In March 2017, Earthjustice filed a lawsuit against the Trump administration to challenge an order that opened tens of thousands of acres of public land to coal mining. This action was part of the Trump administration’s efforts to take down the Obama administration’s climate policies, which had reduced public lands available for coal mining. Under the Obama administration, the Interior Department had issued a moratorium on federal coal leasing in 2016. At this time, the Department estimated that existing federal leases produced enough coal to fulfill the country’s needs for 20 years. Trump’s Interior Department lifted this moratorium.

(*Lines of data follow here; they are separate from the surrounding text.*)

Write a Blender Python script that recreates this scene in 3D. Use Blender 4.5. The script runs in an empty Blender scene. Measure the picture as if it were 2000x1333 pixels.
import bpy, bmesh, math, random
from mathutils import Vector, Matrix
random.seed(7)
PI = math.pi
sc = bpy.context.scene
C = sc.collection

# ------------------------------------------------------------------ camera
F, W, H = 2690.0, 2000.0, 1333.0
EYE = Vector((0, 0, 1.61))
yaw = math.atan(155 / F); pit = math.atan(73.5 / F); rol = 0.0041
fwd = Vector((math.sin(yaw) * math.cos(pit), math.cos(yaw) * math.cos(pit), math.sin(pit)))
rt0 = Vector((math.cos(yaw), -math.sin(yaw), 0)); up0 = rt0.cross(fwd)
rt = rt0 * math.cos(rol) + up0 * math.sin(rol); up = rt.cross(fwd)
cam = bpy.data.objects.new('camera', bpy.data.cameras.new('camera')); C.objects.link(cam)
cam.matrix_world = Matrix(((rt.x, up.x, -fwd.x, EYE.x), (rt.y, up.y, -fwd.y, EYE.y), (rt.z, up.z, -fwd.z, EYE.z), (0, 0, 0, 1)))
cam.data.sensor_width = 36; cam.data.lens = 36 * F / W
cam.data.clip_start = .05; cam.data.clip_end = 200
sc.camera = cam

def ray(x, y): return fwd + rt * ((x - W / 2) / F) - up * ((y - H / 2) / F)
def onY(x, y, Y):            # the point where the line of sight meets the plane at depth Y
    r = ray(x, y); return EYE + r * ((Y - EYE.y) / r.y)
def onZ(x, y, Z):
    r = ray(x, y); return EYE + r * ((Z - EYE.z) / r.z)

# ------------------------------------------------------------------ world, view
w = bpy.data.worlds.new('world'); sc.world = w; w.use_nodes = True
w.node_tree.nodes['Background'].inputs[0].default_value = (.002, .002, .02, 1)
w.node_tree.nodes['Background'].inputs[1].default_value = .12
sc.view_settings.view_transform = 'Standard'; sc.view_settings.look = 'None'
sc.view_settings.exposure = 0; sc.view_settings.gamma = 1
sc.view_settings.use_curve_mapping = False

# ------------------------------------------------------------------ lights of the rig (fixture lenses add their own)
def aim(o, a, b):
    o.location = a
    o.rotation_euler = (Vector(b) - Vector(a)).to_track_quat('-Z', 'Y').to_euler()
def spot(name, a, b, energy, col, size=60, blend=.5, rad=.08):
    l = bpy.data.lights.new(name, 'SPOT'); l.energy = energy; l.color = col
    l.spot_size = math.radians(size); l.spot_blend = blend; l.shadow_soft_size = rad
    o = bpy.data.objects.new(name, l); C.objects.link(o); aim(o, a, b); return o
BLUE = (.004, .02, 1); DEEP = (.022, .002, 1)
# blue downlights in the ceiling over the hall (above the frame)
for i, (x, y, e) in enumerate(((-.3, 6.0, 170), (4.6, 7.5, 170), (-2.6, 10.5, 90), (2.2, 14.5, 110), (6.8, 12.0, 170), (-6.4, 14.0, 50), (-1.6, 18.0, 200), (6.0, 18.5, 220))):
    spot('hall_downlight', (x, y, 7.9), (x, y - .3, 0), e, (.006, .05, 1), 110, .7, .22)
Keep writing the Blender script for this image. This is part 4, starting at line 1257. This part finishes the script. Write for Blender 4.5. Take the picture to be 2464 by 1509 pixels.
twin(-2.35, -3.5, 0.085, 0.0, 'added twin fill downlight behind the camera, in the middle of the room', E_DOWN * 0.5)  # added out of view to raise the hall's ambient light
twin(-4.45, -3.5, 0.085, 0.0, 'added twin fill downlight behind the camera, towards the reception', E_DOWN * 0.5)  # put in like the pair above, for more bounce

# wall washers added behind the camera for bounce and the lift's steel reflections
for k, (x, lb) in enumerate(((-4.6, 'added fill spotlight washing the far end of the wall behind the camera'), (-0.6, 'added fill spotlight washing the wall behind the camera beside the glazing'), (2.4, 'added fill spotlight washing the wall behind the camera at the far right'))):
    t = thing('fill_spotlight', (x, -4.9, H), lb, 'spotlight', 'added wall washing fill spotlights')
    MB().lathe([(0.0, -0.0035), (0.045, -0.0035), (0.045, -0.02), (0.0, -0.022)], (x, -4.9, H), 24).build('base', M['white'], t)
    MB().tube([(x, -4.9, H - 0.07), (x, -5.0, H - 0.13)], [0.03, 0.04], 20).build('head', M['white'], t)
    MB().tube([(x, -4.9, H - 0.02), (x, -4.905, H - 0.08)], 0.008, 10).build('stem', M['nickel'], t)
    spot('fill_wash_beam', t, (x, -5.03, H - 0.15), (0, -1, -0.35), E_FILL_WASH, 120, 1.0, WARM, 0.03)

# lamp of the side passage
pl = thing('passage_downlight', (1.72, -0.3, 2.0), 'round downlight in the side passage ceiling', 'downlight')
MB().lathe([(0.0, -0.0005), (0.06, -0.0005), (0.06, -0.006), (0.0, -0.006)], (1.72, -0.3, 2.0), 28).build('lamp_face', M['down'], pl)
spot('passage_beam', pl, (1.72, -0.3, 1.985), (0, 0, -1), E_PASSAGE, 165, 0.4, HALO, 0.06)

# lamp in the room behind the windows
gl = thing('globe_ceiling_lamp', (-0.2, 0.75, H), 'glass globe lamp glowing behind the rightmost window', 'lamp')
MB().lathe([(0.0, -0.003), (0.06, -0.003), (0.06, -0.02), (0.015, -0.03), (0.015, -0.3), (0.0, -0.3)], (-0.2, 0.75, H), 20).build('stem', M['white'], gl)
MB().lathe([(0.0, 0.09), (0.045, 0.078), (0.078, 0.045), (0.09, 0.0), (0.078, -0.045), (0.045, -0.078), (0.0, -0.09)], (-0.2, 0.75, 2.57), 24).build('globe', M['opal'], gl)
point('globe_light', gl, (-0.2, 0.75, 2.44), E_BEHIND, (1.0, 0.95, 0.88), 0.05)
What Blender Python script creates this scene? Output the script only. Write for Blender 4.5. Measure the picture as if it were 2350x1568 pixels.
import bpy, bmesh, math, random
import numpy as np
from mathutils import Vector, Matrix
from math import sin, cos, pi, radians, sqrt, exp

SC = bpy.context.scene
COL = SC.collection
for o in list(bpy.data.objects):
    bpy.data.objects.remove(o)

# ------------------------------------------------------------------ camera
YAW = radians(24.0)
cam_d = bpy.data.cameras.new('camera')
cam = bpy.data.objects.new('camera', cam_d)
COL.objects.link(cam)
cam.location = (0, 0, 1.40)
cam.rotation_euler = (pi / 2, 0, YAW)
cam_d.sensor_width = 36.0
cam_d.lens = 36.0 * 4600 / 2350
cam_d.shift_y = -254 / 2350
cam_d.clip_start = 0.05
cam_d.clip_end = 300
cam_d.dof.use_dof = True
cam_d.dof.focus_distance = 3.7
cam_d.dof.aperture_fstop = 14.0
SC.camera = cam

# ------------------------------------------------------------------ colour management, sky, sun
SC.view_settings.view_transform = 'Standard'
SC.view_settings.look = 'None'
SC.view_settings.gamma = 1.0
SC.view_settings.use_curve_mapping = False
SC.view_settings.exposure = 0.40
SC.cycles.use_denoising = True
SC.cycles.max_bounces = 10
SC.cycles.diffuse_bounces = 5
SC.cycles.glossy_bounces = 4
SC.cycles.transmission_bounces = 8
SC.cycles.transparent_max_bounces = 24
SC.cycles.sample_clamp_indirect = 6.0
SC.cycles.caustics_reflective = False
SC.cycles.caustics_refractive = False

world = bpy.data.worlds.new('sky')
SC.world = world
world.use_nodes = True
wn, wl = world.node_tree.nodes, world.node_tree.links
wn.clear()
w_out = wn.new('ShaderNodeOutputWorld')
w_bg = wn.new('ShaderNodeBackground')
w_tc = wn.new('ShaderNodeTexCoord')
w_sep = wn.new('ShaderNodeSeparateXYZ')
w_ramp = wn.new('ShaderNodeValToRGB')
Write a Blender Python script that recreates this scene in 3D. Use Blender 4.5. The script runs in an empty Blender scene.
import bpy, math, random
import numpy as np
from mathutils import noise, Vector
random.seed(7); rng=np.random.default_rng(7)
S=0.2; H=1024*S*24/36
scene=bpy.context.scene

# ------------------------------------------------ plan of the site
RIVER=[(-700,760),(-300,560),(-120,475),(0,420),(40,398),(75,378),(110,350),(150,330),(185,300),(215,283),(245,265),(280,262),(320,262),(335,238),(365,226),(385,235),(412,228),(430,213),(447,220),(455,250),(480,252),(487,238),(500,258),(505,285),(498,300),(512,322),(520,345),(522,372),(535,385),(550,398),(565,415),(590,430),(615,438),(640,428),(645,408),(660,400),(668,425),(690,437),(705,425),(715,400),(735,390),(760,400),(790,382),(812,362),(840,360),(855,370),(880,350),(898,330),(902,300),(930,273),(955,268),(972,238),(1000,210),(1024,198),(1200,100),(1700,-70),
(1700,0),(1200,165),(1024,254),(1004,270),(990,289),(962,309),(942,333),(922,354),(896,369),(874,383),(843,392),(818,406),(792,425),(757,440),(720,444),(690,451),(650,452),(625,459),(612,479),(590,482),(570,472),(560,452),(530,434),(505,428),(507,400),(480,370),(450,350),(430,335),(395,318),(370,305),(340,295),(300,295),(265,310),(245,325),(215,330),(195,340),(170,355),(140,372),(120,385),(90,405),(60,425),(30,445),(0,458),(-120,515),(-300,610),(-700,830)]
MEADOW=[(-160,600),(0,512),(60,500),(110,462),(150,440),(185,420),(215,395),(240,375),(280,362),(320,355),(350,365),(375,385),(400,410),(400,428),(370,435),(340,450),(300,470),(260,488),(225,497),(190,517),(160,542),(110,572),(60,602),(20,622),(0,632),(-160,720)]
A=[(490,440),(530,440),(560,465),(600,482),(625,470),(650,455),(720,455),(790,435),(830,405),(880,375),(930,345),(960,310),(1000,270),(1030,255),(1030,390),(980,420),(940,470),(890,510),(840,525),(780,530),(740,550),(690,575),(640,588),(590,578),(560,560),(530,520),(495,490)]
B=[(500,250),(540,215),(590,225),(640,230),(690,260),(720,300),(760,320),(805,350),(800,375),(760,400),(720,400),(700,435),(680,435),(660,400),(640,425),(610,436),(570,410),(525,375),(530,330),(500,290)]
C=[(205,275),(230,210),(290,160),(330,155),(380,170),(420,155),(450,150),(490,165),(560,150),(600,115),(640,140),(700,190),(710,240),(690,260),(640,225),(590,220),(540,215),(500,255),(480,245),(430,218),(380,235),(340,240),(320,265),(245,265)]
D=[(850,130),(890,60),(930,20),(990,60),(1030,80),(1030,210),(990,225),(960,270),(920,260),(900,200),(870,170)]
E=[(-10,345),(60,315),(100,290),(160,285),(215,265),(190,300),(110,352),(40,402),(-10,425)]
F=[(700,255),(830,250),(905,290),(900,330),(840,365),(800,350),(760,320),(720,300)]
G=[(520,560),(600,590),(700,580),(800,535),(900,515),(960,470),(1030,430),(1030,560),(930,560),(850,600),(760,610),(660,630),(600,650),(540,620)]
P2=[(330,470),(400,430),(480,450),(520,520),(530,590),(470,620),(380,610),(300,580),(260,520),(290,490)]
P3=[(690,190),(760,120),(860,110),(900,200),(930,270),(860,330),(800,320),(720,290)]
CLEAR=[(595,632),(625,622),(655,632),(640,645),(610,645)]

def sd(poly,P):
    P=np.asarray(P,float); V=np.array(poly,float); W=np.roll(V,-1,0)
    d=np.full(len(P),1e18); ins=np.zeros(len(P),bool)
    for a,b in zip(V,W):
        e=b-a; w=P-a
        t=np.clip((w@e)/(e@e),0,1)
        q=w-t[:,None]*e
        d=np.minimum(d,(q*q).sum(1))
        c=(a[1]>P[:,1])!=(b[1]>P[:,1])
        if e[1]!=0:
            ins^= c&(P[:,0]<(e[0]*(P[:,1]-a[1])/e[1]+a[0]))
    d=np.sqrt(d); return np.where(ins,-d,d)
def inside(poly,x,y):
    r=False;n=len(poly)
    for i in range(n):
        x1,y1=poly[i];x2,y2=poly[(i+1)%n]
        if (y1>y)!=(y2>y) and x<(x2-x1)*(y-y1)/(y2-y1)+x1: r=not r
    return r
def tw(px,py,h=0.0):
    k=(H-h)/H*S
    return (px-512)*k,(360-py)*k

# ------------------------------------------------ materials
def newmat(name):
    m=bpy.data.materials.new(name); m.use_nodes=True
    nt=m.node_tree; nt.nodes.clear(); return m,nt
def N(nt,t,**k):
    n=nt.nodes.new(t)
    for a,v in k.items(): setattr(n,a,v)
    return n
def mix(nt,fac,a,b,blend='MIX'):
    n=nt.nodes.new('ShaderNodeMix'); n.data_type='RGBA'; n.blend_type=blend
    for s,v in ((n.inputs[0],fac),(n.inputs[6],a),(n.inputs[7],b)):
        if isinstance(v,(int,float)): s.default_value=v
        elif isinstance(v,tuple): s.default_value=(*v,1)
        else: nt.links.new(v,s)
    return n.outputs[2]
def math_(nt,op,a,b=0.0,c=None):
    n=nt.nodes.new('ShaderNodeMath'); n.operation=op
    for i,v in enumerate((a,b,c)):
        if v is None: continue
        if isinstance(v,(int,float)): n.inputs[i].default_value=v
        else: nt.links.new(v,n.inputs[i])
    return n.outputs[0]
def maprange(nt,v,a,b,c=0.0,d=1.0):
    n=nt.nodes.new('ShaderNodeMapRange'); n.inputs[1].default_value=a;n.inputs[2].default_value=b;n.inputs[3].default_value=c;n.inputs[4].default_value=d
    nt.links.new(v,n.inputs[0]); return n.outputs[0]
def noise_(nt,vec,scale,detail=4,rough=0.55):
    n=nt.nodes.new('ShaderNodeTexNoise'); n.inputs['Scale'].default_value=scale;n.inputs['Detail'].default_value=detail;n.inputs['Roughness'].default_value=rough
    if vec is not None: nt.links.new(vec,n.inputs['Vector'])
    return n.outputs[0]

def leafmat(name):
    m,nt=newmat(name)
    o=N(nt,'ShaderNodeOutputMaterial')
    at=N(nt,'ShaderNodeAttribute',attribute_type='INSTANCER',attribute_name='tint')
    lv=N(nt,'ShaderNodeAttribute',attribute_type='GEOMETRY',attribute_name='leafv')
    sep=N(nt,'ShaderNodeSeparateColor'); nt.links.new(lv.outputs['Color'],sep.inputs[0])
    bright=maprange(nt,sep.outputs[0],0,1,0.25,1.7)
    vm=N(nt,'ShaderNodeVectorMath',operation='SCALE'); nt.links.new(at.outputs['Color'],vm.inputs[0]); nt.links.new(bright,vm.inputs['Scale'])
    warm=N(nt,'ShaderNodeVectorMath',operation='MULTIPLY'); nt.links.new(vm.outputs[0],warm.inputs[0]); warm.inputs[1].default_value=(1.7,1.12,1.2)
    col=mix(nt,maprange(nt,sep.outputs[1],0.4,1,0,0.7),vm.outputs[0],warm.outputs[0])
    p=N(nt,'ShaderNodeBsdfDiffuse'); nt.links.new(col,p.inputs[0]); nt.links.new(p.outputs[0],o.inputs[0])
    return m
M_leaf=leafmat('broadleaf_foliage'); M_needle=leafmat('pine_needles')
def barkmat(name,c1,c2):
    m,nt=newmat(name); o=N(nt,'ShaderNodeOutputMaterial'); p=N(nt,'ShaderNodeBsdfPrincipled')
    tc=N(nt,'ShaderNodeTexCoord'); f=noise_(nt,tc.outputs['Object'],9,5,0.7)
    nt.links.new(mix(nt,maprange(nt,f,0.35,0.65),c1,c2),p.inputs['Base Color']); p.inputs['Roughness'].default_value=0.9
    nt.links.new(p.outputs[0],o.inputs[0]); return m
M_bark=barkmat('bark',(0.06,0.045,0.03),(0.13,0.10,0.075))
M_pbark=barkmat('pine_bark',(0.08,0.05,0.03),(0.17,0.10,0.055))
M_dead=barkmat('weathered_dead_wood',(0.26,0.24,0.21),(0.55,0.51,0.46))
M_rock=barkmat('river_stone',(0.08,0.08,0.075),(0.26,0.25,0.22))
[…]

Wasting no time, Earthjustice sued the Trump administration the same day. In doing so, the organization represented a broad coalition of local and nation groups: Sierra Club, Defenders of Wildlife, Citizens for Clean Energy, and several others. In response, a federal judge ruled in April 2019 that the Trump administration had indeed violated law by lifting the Obama-era moratorium without an environmental review. This ruling was a major blow to Trump’s efforts to increase fossil fuel production and sell public lands to the highest bidder.  

Fighting for Cleaner Air in California

California’s Central Valley is experiencing an air pollution crisis: millions of people are exposed to dangerous levels of ozone and soot every day. In addition, several cities in the region annually appear on the American Lung Association’s list of cities with the dirtiest air. The Valley is also the only region in the entire country flagged for “serious nonattainment” of fine particle pollution standards set over 20 years ago, in 1997. The region’s pollution is largely caused by diesel trucks, factory farms, and drilling operations. The victims are children, elderly adults, and people with respiratory illnesses like asthma. Despite these alarming facts, the US Environmental Protection Agency (EPA) has been lax in taking action to address the situation.

Earthjustice acted by filing two lawsuits against the EPA to push the agency to establish strong, enforceable ozone pollution controls in the Central Valley. In addition, Earthjustice met with the EPA to discuss new ways to break its “cycle of inaction.” These efforts paid off in October 2018, when the US District Court for the Northern District of California ruled in Earthjustice’s favor. The court ordered the EPA to enforce deadlines for clean air standards.